TASK DIRECTIONS: Wherever a line below holds the word "scene", copy that line.

DATA EXTRACT:
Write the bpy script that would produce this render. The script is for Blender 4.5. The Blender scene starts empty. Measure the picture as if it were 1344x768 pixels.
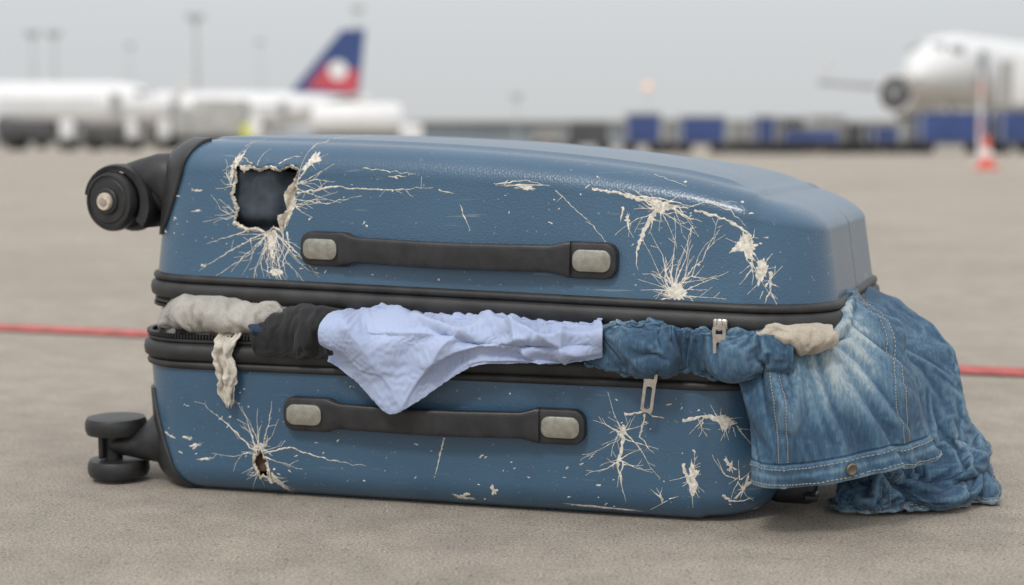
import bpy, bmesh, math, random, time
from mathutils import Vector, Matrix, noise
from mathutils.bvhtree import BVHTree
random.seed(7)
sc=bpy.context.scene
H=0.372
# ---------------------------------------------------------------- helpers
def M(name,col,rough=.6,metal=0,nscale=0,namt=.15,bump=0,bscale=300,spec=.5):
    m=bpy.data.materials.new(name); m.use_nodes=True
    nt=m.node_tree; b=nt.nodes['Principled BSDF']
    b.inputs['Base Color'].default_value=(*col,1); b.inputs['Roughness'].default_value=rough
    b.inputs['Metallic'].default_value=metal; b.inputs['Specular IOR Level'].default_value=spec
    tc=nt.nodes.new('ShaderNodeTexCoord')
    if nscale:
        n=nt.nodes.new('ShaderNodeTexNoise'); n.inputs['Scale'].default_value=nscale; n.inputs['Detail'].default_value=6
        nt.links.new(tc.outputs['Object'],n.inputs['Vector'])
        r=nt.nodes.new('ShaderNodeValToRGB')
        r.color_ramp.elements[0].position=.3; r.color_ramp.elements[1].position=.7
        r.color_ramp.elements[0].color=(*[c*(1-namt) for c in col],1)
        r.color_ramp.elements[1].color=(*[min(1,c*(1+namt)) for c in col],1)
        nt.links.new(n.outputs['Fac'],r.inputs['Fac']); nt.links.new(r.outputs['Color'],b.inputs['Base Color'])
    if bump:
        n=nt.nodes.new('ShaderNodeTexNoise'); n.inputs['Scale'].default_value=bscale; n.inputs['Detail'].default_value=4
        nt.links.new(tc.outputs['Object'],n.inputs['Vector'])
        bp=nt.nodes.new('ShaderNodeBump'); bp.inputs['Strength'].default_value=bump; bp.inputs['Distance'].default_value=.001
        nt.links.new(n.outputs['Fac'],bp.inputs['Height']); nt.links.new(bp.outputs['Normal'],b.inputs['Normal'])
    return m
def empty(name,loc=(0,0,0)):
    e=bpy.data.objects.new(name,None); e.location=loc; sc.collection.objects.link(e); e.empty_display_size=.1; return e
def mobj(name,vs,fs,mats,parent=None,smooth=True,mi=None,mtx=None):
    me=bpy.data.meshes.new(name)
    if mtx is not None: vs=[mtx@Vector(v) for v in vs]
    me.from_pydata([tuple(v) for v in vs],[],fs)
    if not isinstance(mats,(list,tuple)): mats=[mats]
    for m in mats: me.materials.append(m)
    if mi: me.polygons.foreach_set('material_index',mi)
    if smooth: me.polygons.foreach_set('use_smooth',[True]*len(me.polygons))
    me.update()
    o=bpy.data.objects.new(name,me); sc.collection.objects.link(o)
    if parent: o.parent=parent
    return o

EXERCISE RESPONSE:
Write the bpy script that would produce this render. The script is for Blender 4.5. The Blender scene starts empty. Measure the picture as if it were 1344x768 pixels.
sc=bpy.context.scene